El Gobierno aragonés tuvo que recurrir insistentemente a los tribunales para recuperar bienes culturales que Cataluña, supuestamente para preservarlos, se llevó durante la Guerra Civil, y que les pertenecían de pleno derecho. Hablé telefónicamente con su abogado, un jurista aragonés (llamado, además, Jorge Español), que me demostró su determinación y su convicción en su inevitable victoria en los tribunales, que los hechos y los años han confirmado.

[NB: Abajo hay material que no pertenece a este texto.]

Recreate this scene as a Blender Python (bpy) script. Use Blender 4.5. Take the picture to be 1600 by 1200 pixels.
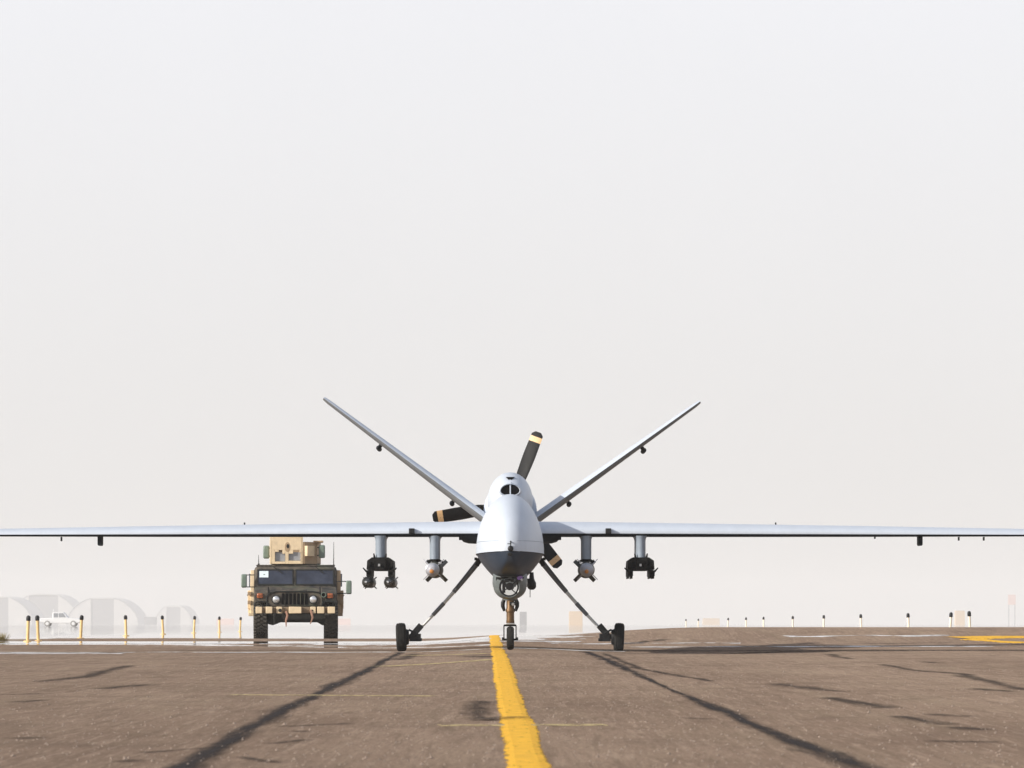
import bpy, bmesh, math, random
from mathutils import Vector, Matrix, noise as mnoise
R = math.radians
random.seed(7)
for o in list(bpy.data.objects):
    bpy.data.objects.remove(o)
S = bpy.context.scene
COL = S.collection

# ------------------------------------------------------------------ camera, sky, sun, exposure
CAM_H = 0.71
cam_d = bpy.data.cameras.new('camera')
cam = bpy.data.objects.new('camera', cam_d)
COL.objects.link(cam)
cam.location = (0, 0, CAM_H)
cam.rotation_euler = (R(90), 0, 0)
cam_d.sensor_width = 36
cam_d.lens = 36 * 5950 / 1600
cam_d.shift_y = 352 / 1600
cam_d.clip_start = 0.1
cam_d.clip_end = 20000
cam_d.dof.use_dof = True
cam_d.dof.focus_distance = 64
cam_d.dof.aperture_fstop = 10
S.camera = cam

SUN_EL, SUN_AZ = 23.0, 62.0          # elevation; degrees to the left of straight behind the camera
sun_vec = Vector((-math.cos(R(SUN_EL)) * math.sin(R(SUN_AZ)), -math.cos(R(SUN_EL)) * math.cos(R(SUN_AZ)), math.sin(R(SUN_EL))))
W = bpy.data.worlds.new('World')
S.world = W
W.use_nodes = True
nt = W.node_tree
nt.nodes.clear()
N, L = nt.nodes, nt.links
out = N.new('ShaderNodeOutputWorld')
bg = N.new('ShaderNodeBackground')
sky = N.new('ShaderNodeTexSky')
sky.sky_type = 'NISHITA'
sky.sun_disc = False
sky.sun_elevation = R(SUN_EL)
sky.sun_rotation = math.atan2(sun_vec.x, sun_vec.y)
sky.air_density = 1.0
sky.dust_density = 3.0
sky.ozone_density = 2.0
SKY_STR = 0.13
# a dusty white veil over the blue sky, thick near the horizon and thinner overhead (optical path)
tc = N.new('ShaderNodeTexCoord')
sep = N.new('ShaderNodeSeparateXYZ')
L.new(tc.outputs['Generated'], sep.inputs[0])
ramp = N.new('ShaderNodeValToRGB')
ramp.color_ramp.interpolation = 'EASE'
e = ramp.color_ramp.elements
e[0].position = 0.0; e[0].color = (0.97, 0.97, 0.97, 1)
e[1].position = 1.0; e[1].color = (0.10, 0.10, 0.10, 1)
for p, v in ((0.2, 0.93), (0.45, 0.35)):
    k = ramp.color_ramp.elements.new(p); k.color = (v, v, v, 1)
L.new(sep.outputs['Z'], ramp.inputs[0])
veil = N.new('ShaderNodeValToRGB')
e = veil.color_ramp.elements
HZ = SKY_STR
e[0].position = 0.0; e[0].color = (0.815 / HZ / 10, 0.79 / HZ / 10, 0.768 / HZ / 10, 1)
e[1].position = 0.17; e[1].color = (0.935 / HZ / 10, 0.935 / HZ / 10, 0.965 / HZ / 10, 1)
L.new(sep.outputs['Z'], veil.inputs[0])
up = N.new('ShaderNodeVectorMath'); up.operation = 'SCALE'; up.inputs['Scale'].default_value = 10.0
sn = N.new('ShaderNodeTexNoise'); sn.inputs['Scale'].default_value = 9; sn.inputs['Detail'].default_value = 5
L.new(tc.outputs['Generated'], sn.inputs['Vector'])
sr = N.new('ShaderNodeMapRange'); sr.inputs['To Min'].default_value = 9.75; sr.inputs['To Max'].default_value = 10.25
L.new(sn.outputs['Fac'], sr.inputs['Value'])
L.new(veil.outputs['Color'], up.inputs[0]); L.new(sr.outputs[0], up.inputs['Scale'])
mx = N.new('ShaderNodeMix'); mx.data_type = 'RGBA'
L.new(ramp.outputs['Color'], mx.inputs['Factor'])
L.new(sky.outputs['Color'], mx.inputs['A'])
L.new(up.outputs[0], mx.inputs['B'])
L.new(mx.outputs['Result'], bg.inputs['Color'])
bg.inputs['Strength'].default_value = SKY_STR
L.new(bg.outputs[0], out.inputs['Surface'])

sun_d = bpy.data.lights.new('sun', 'SUN')
sun_d.energy = 4.7
sun_d.angle = R(0.5)
sun_d.color = (1.0, 0.95, 0.87)
sun = bpy.data.objects.new('sun', sun_d)
COL.objects.link(sun)
sun.rotation_euler = (-sun_vec).to_track_quat('-Z', 'Y').to_euler()
sun.location = (-30, -20, 30)

S.view_settings.view_transform = 'Standard'
S.view_settings.look = 'None'
S.view_settings.exposure = 0.0
S.view_settings.gamma = 1.0
S.view_settings.use_curve_mapping = False
S.render.engine = 'CYCLES'
S.cycles.max_bounces = 8
S.cycles.volume_bounces = 3
S.cycles.use_denoising = True

# ------------------------------------------------------------------ materials
def ramp_node(N, stops):
    r = N.new('ShaderNodeValToRGB')
    el = r.color_ramp.elements
    el[0].position, el[0].color = stops[0][0], (*stops[0][1], 1)
    el[1].position, el[1].color = stops[-1][0], (*stops[-1][1], 1)
    for p, c in stops[1:-1]:
        k = el.new(p); k.color = (*c, 1)
    return r

def mat(name, col, rough=0.5, metal=0.0, var=0.12, scale=6.0, bump=0.0, bscale=60.0, streak=0.0, spec=0.5, rvar=0.1):
    m = bpy.data.materials.new(name)
    m.use_nodes = True
    nt = m.node_tree; N, L = nt.nodes, nt.links
    b = N['Principled BSDF']
    t = N.new('ShaderNodeTexCoord')
    n1 = N.new('ShaderNodeTexNoise'); n1.inputs['Scale'].default_value = scale; n1.inputs['Detail'].default_value = 6
    n1.inputs['Roughness'].default_value = 0.65
    L.new(t.outputs['Object'], n1.inputs['Vector'])
    lo = tuple(c * (1 - var) for c in col); hi = tuple(min(1, c * (1 + var)) for c in col)
    r = ramp_node(N, [(0.3, lo), (0.7, hi)])
    L.new(n1.outputs['Fac'], r.inputs[0])
    last = r.outputs['Color']
    if streak:
        mp = N.new('ShaderNodeMapping'); mp.inputs['Scale'].default_value = (9, 2.0, 1.2)
        L.new(t.outputs['Object'], mp.inputs['Vector'])
        n2 = N.new('ShaderNodeTexNoise'); n2.inputs['Scale'].default_value = 2.5; n2.inputs['Detail'].default_value = 8
        n2.inputs['Roughness'].default_value = 0.75
        L.new(mp.outputs[0], n2.inputs['Vector'])
        rr = ramp_node(N, [(0.45, (0, 0, 0)), (0.75, (1, 1, 1))])
        L.new(n2.outputs['Fac'], rr.inputs[0])
        ml = N.new('ShaderNodeMath'); ml.operation = 'MULTIPLY'; ml.inputs[1].default_value = streak
        L.new(rr.outputs['Color'], ml.inputs[0])
        mm = N.new('ShaderNodeMix'); mm.data_type = 'RGBA'
        L.new(ml.outputs[0], mm.inputs['Factor']); L.new(last, mm.inputs['A'])
        mm.inputs['B'].default_value = (col[0] * .55, col[1] * .5, col[2] * .45, 1)
        last = mm.outputs['Result']
    L.new(last, b.inputs['Base Color'])
    b.inputs['Metallic'].default_value = metal
    b.inputs['Specular IOR Level'].default_value = spec
    mr = N.new('ShaderNodeMapRange'); mr.inputs['To Min'].default_value = max(0.02, rough - rvar); mr.inputs['To Max'].default_value = min(1, rough + rvar)
    L.new(n1.outputs['Fac'], mr.inputs['Value']); L.new(mr.outputs[0], b.inputs['Roughness'])
    if bump:
        n3 = N.new('ShaderNodeTexNoise'); n3.inputs['Scale'].default_value = bscale; n3.inputs['Detail'].default_value = 4
        L.new(t.outputs['Object'], n3.inputs['Vector'])
        bp = N.new('ShaderNodeBump'); bp.inputs['Strength'].default_value = bump; bp.inputs['Distance'].default_value = 0.01
        L.new(n3.outputs['Fac'], bp.inputs['Height']); L.new(bp.outputs[0], b.inputs['Normal'])
    return m

def camo(name, cols, scale):
    m = mat(name, cols[0], 0.75, bump=0.15, spec=0.25)
    nt = m.node_tree; N, L = nt.nodes, nt.links
    b = N['Principled BSDF']
    t = N.new('ShaderNodeTexCoord')
    n = N.new('ShaderNodeTexNoise'); n.inputs['Scale'].default_value = scale; n.inputs['Detail'].default_value = 1.5
    n.inputs['Distortion'].default_value = 0.6
    L.new(t.outputs['Object'], n.inputs['Vector'])
    r = N.new('ShaderNodeValToRGB'); r.color_ramp.interpolation = 'CONSTANT'
    el = r.color_ramp.elements
    el[0].position, el[0].color = 0, (*cols[0], 1)
    el[1].position, el[1].color = 0.45, (*cols[1], 1)
    k = el.new(0.56); k.color = (*cols[2], 1)
    L.new(n.outputs['Fac'], r.inputs[0])
    d = N.new('ShaderNodeTexNoise'); d.inputs['Scale'].default_value = 5; d.inputs['Detail'].default_value = 8
    L.new(t.outputs['Object'], d.inputs['Vector'])
    dr = ramp_node(N, [(0.4, (0, 0, 0)), (0.8, (0.72, 0.72, 0.72))])
    L.new(d.outputs['Fac'], dr.inputs[0])
    mm = N.new('ShaderNodeMix'); mm.data_type = 'RGBA'
    L.new(dr.outputs['Color'], mm.inputs['Factor']); L.new(r.outputs['Color'], mm.inputs['A'])
    mm.inputs['B'].default_value = (0.22, 0.18, 0.13, 1)
    L.new(mm.outputs['Result'], b.inputs['Base Color'])
    return m

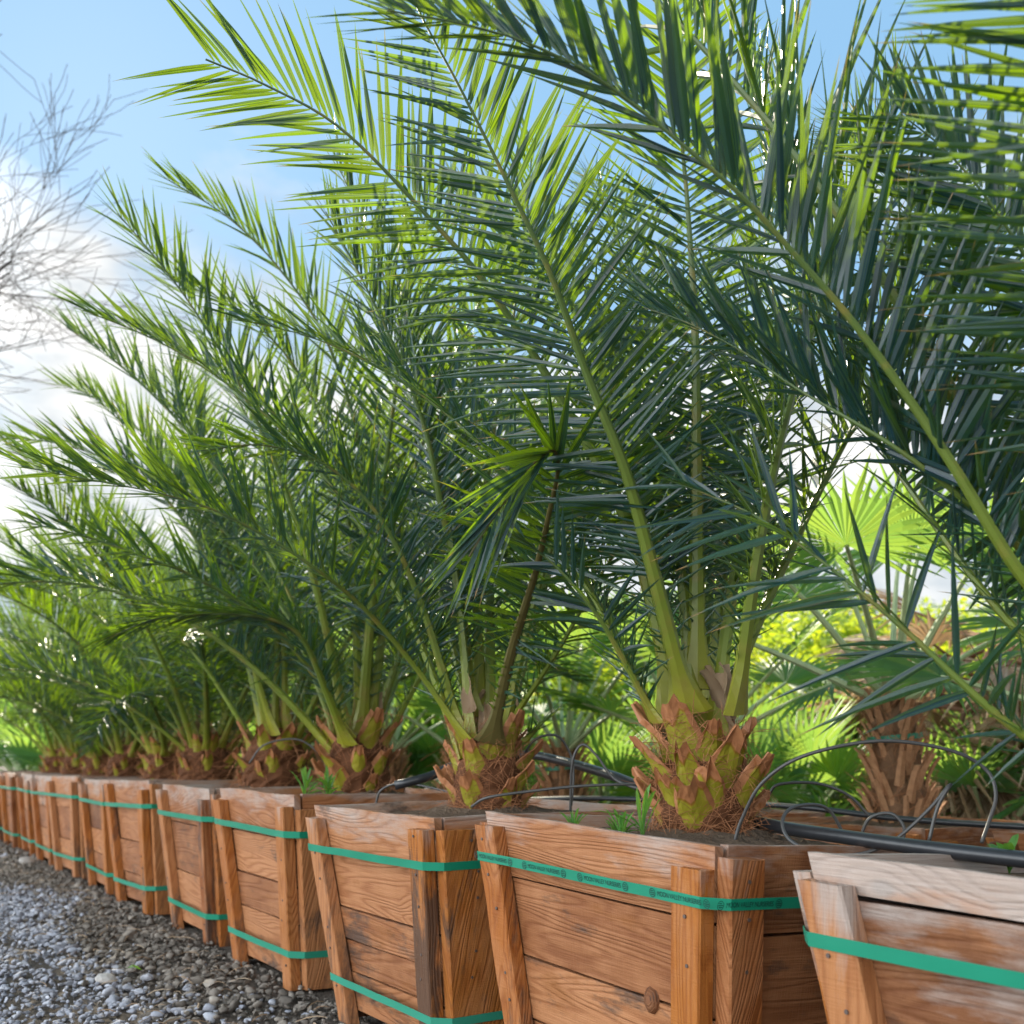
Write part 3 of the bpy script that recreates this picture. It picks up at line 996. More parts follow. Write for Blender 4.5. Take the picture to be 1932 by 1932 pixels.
def palm(i, label, trunk, heroes=(), randoms=(), zsoil=0.655, s=1.0, stub_rows=4, seed=0, ts=None, tz=1.0, group='date palms growing in the planter boxes', loc=None):
    """heroes: lists of frame points; randoms: (class, azimuth deg, lean deg, scale)"""
    rng = random.Random(900 + i + seed)
    c = loc if loc is not None else centres[i]
    root = thing('date_palm', (c[0], c[1], zsoil), label, 'date palm', group)
    tr, fb = TRUNKS[trunk]
    rz = rng.uniform(0, 6.28)
    ts = ts or (s * (1.0 if i < 4 else 1.28))
    link('trunk', tr, root, rot=(0, 0, rz), scale=(ts, ts, s * tz))
    link('fibre', fb, root, rot=(0, 0, rz), scale=(ts, ts, s * tz))
    place_stubs(root, rng, stub_rows, 0.34 * s * tz, 0.115 * ts, s, z_s=s)
    if i >= 6: root.rotation_euler = (R(rng.uniform(-4, 4)), R(rng.uniform(-4, 4)), 0)
    for k in range(9):
        a = rng.uniform(0, 6.2832)
        link('dry_sheath', SCRAPS[k % 3], root, (0.085 * s * math.cos(a), 0.085 * s * math.sin(a), rng.uniform(0.22, 0.40) * s),
             (R(rng.uniform(-20, 10)), R(rng.uniform(-25, 25)), a + math.pi / 2), rng.uniform(0.6, 1.3))
    base = Vector((c[0], c[1], zsoil))
    for k, hspec in enumerate(heroes):
        kw = dict(hspec[1]) if len(hspec) > 1 else {}
        pts = [at(*q) for q in hspec[0]]
        out = pts[-1] - base; out.z = 0
        out = out.normalized() if out.length > 1e-3 else Vector((0, 1, 0))
        inw = kw.pop('inward', None)
        if inw is None: inw = Vector((0, 0, 1)) - out * 0.6
        me = frond_mesh([p - base for p in pts], 40 + i * 31 + k, inw, **kw)
        link('frond', me, root)
    for k, (cls, az, lean, sc) in enumerate(randoms):
        me = LIB[cls][(k * 3 + i) % 4]
        a = R(az)
        r0 = 0.06 if cls == 'steep' else 0.085
        # stalk base sits among the stubs
        q = Matrix.Rotation(a, 4, 'Z') @ Matrix.Rotation(R(lean), 4, 'Y')
        link('frond', me, root, (r0 * s * math.cos(a), r0 * s * math.sin(a), (0.27 if cls == 'steep' else 0.2) * s),
             q.to_euler(), sc * s)
    return root

def ring_of_fronds(rng, n, az0=0, avoid=None, size=1.0):
    res = []
    for k in range(n):
        az = az0 + k * 137.5 + rng.uniform(-12, 12)
        f = k / max(1, n - 1)
        cls = 'steep' if f < 0.35 else 'middle' if f < 0.75 else 'low'
        if avoid:
            a = (az - avoid[0] + 180) % 360 - 180
            if abs(a) < avoid[1]:
                if cls == 'low': continue
                cls = 'steep'
        res.append((cls, az, rng.uniform(-2, 15), size * rng.uniform(0.88, 1.1)))
    return res

rr = random.Random(5)
CAMDIR = -90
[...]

Había además en Aragón, por aquellos años, un sentimiento de agravio provocado por la Generalitat de cuando entonces –en la década de la infamia de Mas, Torra y Puigdemont— que sostenía la tesis de que las obras de Sijena (las que se exhibían en el museo de Lérida y en el de Barcelona) eran propiedad de Cataluña, porque unas monjitas nos las habían regalado, y que solo gracias a nosotros se han conservado y dado a conocer, y que solo nosotros podemos garantizar su adecuada preservación y supervivencia. Pues los maños no son más que –no son sus palabras textuales, pero sí era el fondo del discurso— seres en un estadio intermedio entre el Homo erectus y el Homo sapiens. O sea, cazurros sin remedio.
Santi Vila, a la sazón conseller de Cultura de la Generalitat, y hombre inteligente y cultivado, se dejó atrapar en su amistad por Puigdemont –actualmente huido a Bélgica– y obstruyó cuanto pudo la devolución de los bienes de Sijena (que los catalanistas llaman Sixena, como a Zaidín la llaman Saidí). Todo el enredo le costó caro, pero pudo salir ileso de los juicios a los golpistas y ahora ha encontrado amparo bajo el manto protector, si no me equivoco –no sigo mucho estas cosas— del alcalde Collboni.
Lo cual me parece bien, y además curioso, pues recuerdo que en una ceremonia en el CCCB tuve ocasión de escuchar discursos de Vila y de Collboni, uno detrás del otro. Vila le daba, en punto a oratoria, a conocimientos, a argumentación y a seducción del público, mil vueltas a Collboni… pero fíjate tú, la realidad es que este es hoy el alcalde de Barcelona, y aquel, solo su ayudante.
Bien está lo que bien acaba, pelillos a la mar, no vayamos a buscar la bala que mató a Prim, a lo hecho, pecho, ayer es ayer y hoy es hoy, pasemos página, y bajo el puente pasa mucha agua y también muchas otras cosas. O sea: yo desearía que el tema de Sijena no le haga pagar más facturas a Vila.
Yo creo, yo quiero creer, que el nuevo talante de la Generalitat de Cataluña, sumado a la sentencia judicial, habrán sofocado por lo menos en parte la justa indignación aragonesa y el sentimiento de agravio y de orgullo herido por la soberbia de los presidentes golpistas, cuyos apellidos infames no repetiré. Y que los aragoneses, antes de llevarse efectivamente los frescos de la sala capitular, calibrarán cuidadosamente si el traslado los dañará aún más y si es mejor que se queden ahí donde están. No vaya a repetirse en la realidad el chiste rumano:
Un labrador muy pobre, mientras está arando su pequeño patatal, casualmente desentierra una lámpara mágica, de la que sale un genio que le dice: “En agradecimiento por haberme liberado, te concederé un deseo. Pero piénsalo bien, porque en cuanto lo formules te lo concederé y de inmediato desapareceré para siempre”.
El mísero labrador medita largo rato, y luego formula su deseo: “¡Que se muera la cabra del vecino!”
Lo cual por cierto viene a cuento para concluir esta rememoración diciendo algo que a los especialistas y aficionados al arte románico quizá les parezca una blasfemia: a saber, que las pinturas en disputa están tan socarradas que no valen gran cosa. Que la disputa por ellas es la disputa de dos calvos por un peine.